Sebelumnya diberitakan, Kepala Pusat Data Informasi dan Humas Badan Nasional Penanggulangan Bencana (BNPB), Sutopo Purwo Nugroho mengatakan gempa berkekuatan 5,7 pada Skala Richter (SR) yang menguncang wilayah Ciamis, pada Sabtu (25/7) pagi, tidak berpotensi menimbulkan tsunami.
Sutopo menjelaskan berdasarkan data dari BMKG, pusat gempa berada di Samudera Hindia dengan kedalaman 10 Km. Pusat gempa berada di 111 km Tenggara Ciamis-Jabar, 115 km Tenggara Cilacap-Jateng, 117 km Barat Daya Kebumen-Jateng, dan 147 km Barat Daya Yogyakarta.
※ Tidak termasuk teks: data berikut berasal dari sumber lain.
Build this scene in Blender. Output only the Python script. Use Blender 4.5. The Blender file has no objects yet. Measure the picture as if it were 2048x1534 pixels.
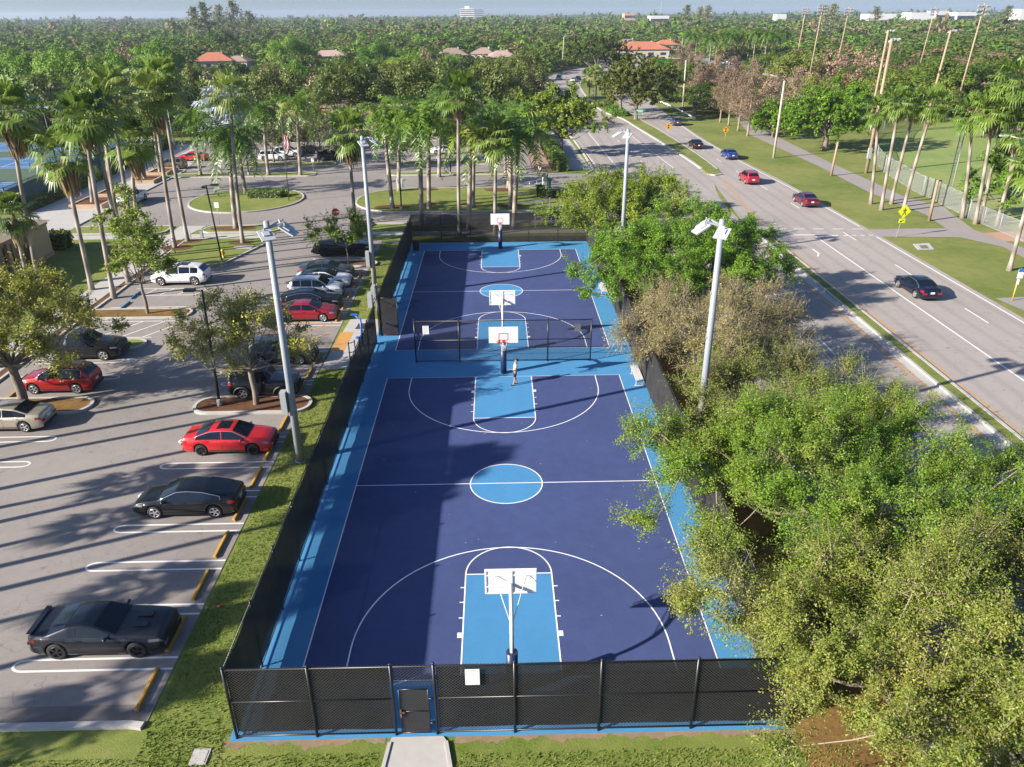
import bpy, bmesh, math, random
import numpy as np
from mathutils import Vector, Matrix, Euler

S = bpy.context.scene
COL = S.collection
rad = math.radians

# ------------------------------------------------------------------ camera
FPX, PITCH, YAW, ROLL = 1557.19, 0.44373, 0.01737, -0.00827
CAM = np.array([-0.253, -33.594, 21.634])
_c, _s, _cp, _sp = math.cos(YAW), math.sin(YAW), math.cos(PITCH), math.sin(PITCH)
_r0 = np.array([_c, -_s, 0.0]); FW = np.array([_s*_cp, _c*_cp, -_sp]); _u0 = np.array([_s*_sp, _c*_sp, _cp])
_cr, _sr = math.cos(ROLL), math.sin(ROLL)
RT = _cr*_r0 + _sr*_u0
UP = -_sr*_r0 + _cr*_u0
cd = bpy.data.cameras.new("camera")
cd.sensor_fit = 'HORIZONTAL'; cd.sensor_width = 36.0; cd.lens = FPX/2048*36.0
cd.clip_start = 0.5; cd.clip_end = 20000
cam = bpy.data.objects.new("camera", cd); COL.objects.link(cam)
cam.matrix_world = Matrix(((RT[0], UP[0], -FW[0], CAM[0]), (RT[1], UP[1], -FW[1], CAM[1]),
                           (RT[2], UP[2], -FW[2], CAM[2]), (0, 0, 0, 1)))
S.camera = cam

# ------------------------------------------------------------------ sky and sun
SUN_EL = 25.1
SUN_DIR = Vector((-math.cos(rad(22.8))*math.cos(rad(SUN_EL)), -math.sin(rad(22.8))*math.cos(rad(SUN_EL)), math.sin(rad(SUN_EL))))
W = bpy.data.worlds.new("World"); S.world = W; W.use_nodes = True
wn = W.node_tree.nodes; wl = W.node_tree.links
bg = wn["Background"]
sky = wn.new("ShaderNodeTexSky"); sky.sky_type = 'NISHITA'; sky.sun_disc = False
sky.sun_elevation = rad(SUN_EL)
sky.sun_rotation = math.atan2(SUN_DIR.x, SUN_DIR.y)
sky.altitude = 10; sky.air_density = 0.7; sky.dust_density = 1.1; sky.ozone_density = 5.0
wl.new(sky.outputs[0], bg.inputs[0]); bg.inputs[1].default_value = 0.080
ld = bpy.data.lights.new("sun", 'SUN'); ld.energy = 4.7; ld.angle = rad(0.5); ld.color = (1.0, 0.92, 0.82)
sun = bpy.data.objects.new("sun", ld); COL.objects.link(sun)
sun.rotation_euler = SUN_DIR.to_track_quat('Z', 'Y').to_euler(); sun.location = (-60, -60, 80)
S.view_settings.view_transform = 'Standard'; S.view_settings.look = 'None'
S.view_settings.exposure = 1.30; S.view_settings.gamma = 1.0
S.view_settings.use_curve_mapping = False
S.cycles.max_bounces = 6; S.cycles.diffuse_bounces = 3; S.cycles.glossy_bounces = 2
S.cycles.transmission_bounces = 2; S.cycles.transparent_max_bounces = 12
S.cycles.volume_bounces = 0
S.cycles.caustics_reflective = False; S.cycles.caustics_refractive = False
S.cycles.use_denoising = True
S.render.use_persistent_data = False

# ------------------------------------------------------------------ place helpers
def G(u, v, z=0.0):
    """point on the level z seen at photo pixel (u, v)"""
    d = FW + RT*(u-1024)/FPX - UP*(v-767)/FPX
    t = (z-CAM[2])/d[2]
    p = CAM+t*d
    return Vector((p[0], p[1], z))
def top_at(b, u, v):
    """point above ground point b (same y) seen at pixel (u, v)"""
    d = FW + RT*(u-1024)/FPX - UP*(v-767)/FPX
    t = (b[1]-CAM[1])/d[1]
    p = CAM+t*d
    return Vector((p[0], p[1], p[2]))
def PX(p):
    q = np.array([p[0], p[1], p[2]])-CAM; w = q@FW
    return (1024+FPX*(q@RT)/w, 767-FPX*(q@UP)/w)

# ------------------------------------------------------------------ mesh helpers
class MB:
    def __init__(s): s.v = []; s.f = []; s.m = []; s.sm = []
    def add(s, vs, fs, m=0, smooth=False):
        o = len(s.v); s.v += [tuple(p) for p in vs]
        for f in fs: s.f.append(tuple(o+i for i in f)); s.m.append(m); s.sm.append(smooth)
        return s
    def box(s, c, d, m=0, rz=0.0, M=None):
        x, y, z = d[0]/2, d[1]/2, d[2]/2
        vs = [Vector((a, b, e)) for e in (-z, z) for b in (-y, y) for a in (-x, x)]
        T = Matrix.Translation(Vector(c)) @ (M if M is not None else Matrix.Rotation(rz, 4, 'Z'))
        return s.add([T@p for p in vs], [(0, 2, 3, 1), (4, 5, 7, 6), (0, 1, 5, 4), (2, 6, 7, 3), (0, 4, 6, 2), (1, 3, 7, 5)], m)
    def bar(s, a, b, w, h=None, m=0, up=(0, 0, 1)):
        a = Vector(a); b = Vector(b); d = b-a; L = d.length; d.normalize()
        h = h or w; x = d.cross(Vector(up))
        if x.length < 1e-4: x = Vector((1, 0, 0))
        x.normalize(); z = x.cross(d)
        M = Matrix((x, d, z)).transposed().to_4x4()
        return s.box((a+b)/2, (w, L, h), m, M=M)
    def tube(s, pts, rs, n=8, m=0, cap=True, smooth=True):
        pts = [Vector(p) for p in pts]
        if not hasattr(rs, '__len__'): rs = [rs]*len(pts)
        o = len(s.v); ref = Vector((0.31, 0.77, 0.55))
        for i, p in enumerate(pts):
            d = (pts[min(i+1, len(pts)-1)]-pts[max(i-1, 0)])
            d = d.normalized() if d.length > 1e-9 else Vector((0, 0, 1))
            if i == 0:
                x = d.cross(Vector((0, 0, 1))) if abs(d.z) < .95 else d.cross(Vector((0, 1, 0)))
            else:
                x = x-d*x.dot(d)
            x.normalize(); y = d.cross(x)
            for k in range(n):
                a = 2*math.pi*k/n
                s.v.append(tuple(p+(x*math.cos(a)+y*math.sin(a))*rs[i]))
        for i in range(len(pts)-1):
            for k in range(n):
                k2 = (k+1) % n
                s.f.append((o+i*n+k, o+i*n+k2, o+(i+1)*n+k2, o+(i+1)*n+k)); s.m.append(m); s.sm.append(smooth)
        if cap:
            s.f.append(tuple(o+k for k in reversed(range(n)))); s.m.append(m); s.sm.append(False)
            e = o+(len(pts)-1)*n
            s.f.append(tuple(e+k for k in range(n))); s.m.append(m); s.sm.append(False)
        return s
    def cyl(s, a, b, r, r2=None, n=12, m=0): return s.tube([a, b], [r, r if r2 is None else r2], n, m)
    def prism(s, poly, z0, z1, m=0, mt=None, bottom=False):
        n = len(poly); area = sum(poly[i][0]*poly[(i+1) % n][1]-poly[(i+1) % n][0]*poly[i][1] for i in range(n))
        if area < 0: poly = list(reversed(poly))
        o = len(s.v); s.v += [(p[0], p[1], z0) for p in poly]+[(p[0], p[1], z1) for p in poly]
        for i in range(n):
            j = (i+1) % n; s.f.append((o+i, o+j, o+n+j, o+n+i)); s.m.append(m); s.sm.append(False)
        s.f.append(tuple(o+n+i for i in range(n))); s.m.append(m if mt is None else mt); s.sm.append(False)
        if bottom: s.f.append(tuple(o+i for i in reversed(range(n)))); s.m.append(m); s.sm.append(False)
        return s
    def sheet(s, poly, z, m=0):
        n = len(poly); area = sum(poly[i][0]*poly[(i+1) % n][1]-poly[(i+1) % n][0]*poly[i][1] for i in range(n))
        if area < 0: poly = list(reversed(poly))
        return s.add([(p[0], p[1], z) for p in poly], [tuple(range(n))], m)
    def sphere(s, c, r, m=0, nu=12, nv=8, smooth=True):
        if not hasattr(r, '__len__'): r = (r, r, r)
        vs = []; fs = []
        for i in range(nv+1):
            t = math.pi*i/nv
            for k in range(nu):
                a = 2*math.pi*k/nu
                vs.append((c[0]+r[0]*math.sin(t)*math.cos(a), c[1]+r[1]*math.sin(t)*math.sin(a), c[2]+r[2]*math.cos(t)))
        for i in range(nv):
            for k in range(nu):
                k2 = (k+1) % nu; fs.append((i*nu+k, (i+1)*nu+k, (i+1)*nu+k2, i*nu+k2))
        return s.add(vs, fs, m, smooth)
    def xf(s, M, start=0):
        for i in range(start, len(s.v)): s.v[i] = tuple(M @ Vector(s.v[i]))
        return s
    def mesh(s, name, mats):
        me = bpy.data.meshes.new(name); me.from_pydata(s.v, [], s.f); 
        for m in (mats if isinstance(mats, (list, tuple)) else [mats]): me.materials.append(m)
        me.polygons.foreach_set('material_index', s.m); me.polygons.foreach_set('use_smooth', s.sm)
        me.update(); return me
    def build(s, name, mats, parent=None):
        o = bpy.data.objects.new(name, s.mesh(name, mats)); COL.objects.link(o)
        if parent is not None: o.parent = parent
        return o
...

"Gempa tidak berpotensi tsunami," tulisnya dalam keterangan yang diterima ROL.
Sutopo melanjutkan, Posko BNPB sudah mengkonfirmasi dampak gempa ke beberapa BPBD. Gempa dirasakan lemah, sedang hingga kuat oleh masyarakat di beberapa daerah oleh masyarakat di Tasikmalaya, Kota Ciamis, Cilacap, Kebumen, Purworejo, Purbalingga, Kota Yogyakarta, Gunungkidul, Bantul, Prambanan Klaten, Solo, Magelang, Wonogiri, Pacitan, dan Ponorogo.
"Gempa terasa kuat sekitar 10-15 detik di Tasikmalaya, Cilacap, Purbalingga, Kebumen, Gunungkidul dengan guncangan yang meliuk-liuk. Sebagian masyarakat berhamburan ke luar rumah dan berteriak gempa. Belum ada laporan kerusakan bangunan dan korban jiwa akibat gempa tersebut. BPBD masih melakukan pemantauan di daerahnya," jelasnya.
Ia menjelaskan, pusat gempa 5,7 SR bukan berada di jalur subduksi atau pertemuan lempeng Hindia Australia dan lempeng Eurasia, tetapi berada di sisi dalam lempeng Eurasia. Wilayah selatan Pulau Jawa adalah daerah rawan gempa dan tsunami. Aktifnya jalur subduksi tersebut bergerak rata-rata 5-7 cm per tahun ke arah Timur Laut-Utara.
"Potensi gempa maksimum di Jawa Megathrust di selatan Jawa sekitar 8,1 - 8,2 SR. Dari Selat Sunda hingga Bali sepanjang jalur Jawa Megthrust tersebut baru di selatan Pangandaran (7,8 SR, tahun 2006) dan selatan Banyuwangi (7,8 SR, 1994) yang pernah terjadi gempa besar dan tsunami dalam kurun waktu 165 tahun terakhir. Daerah lainnya tidak ada catatan sejarah gempa besar dan dinyatakan sebagai seismic gap," jelasnya.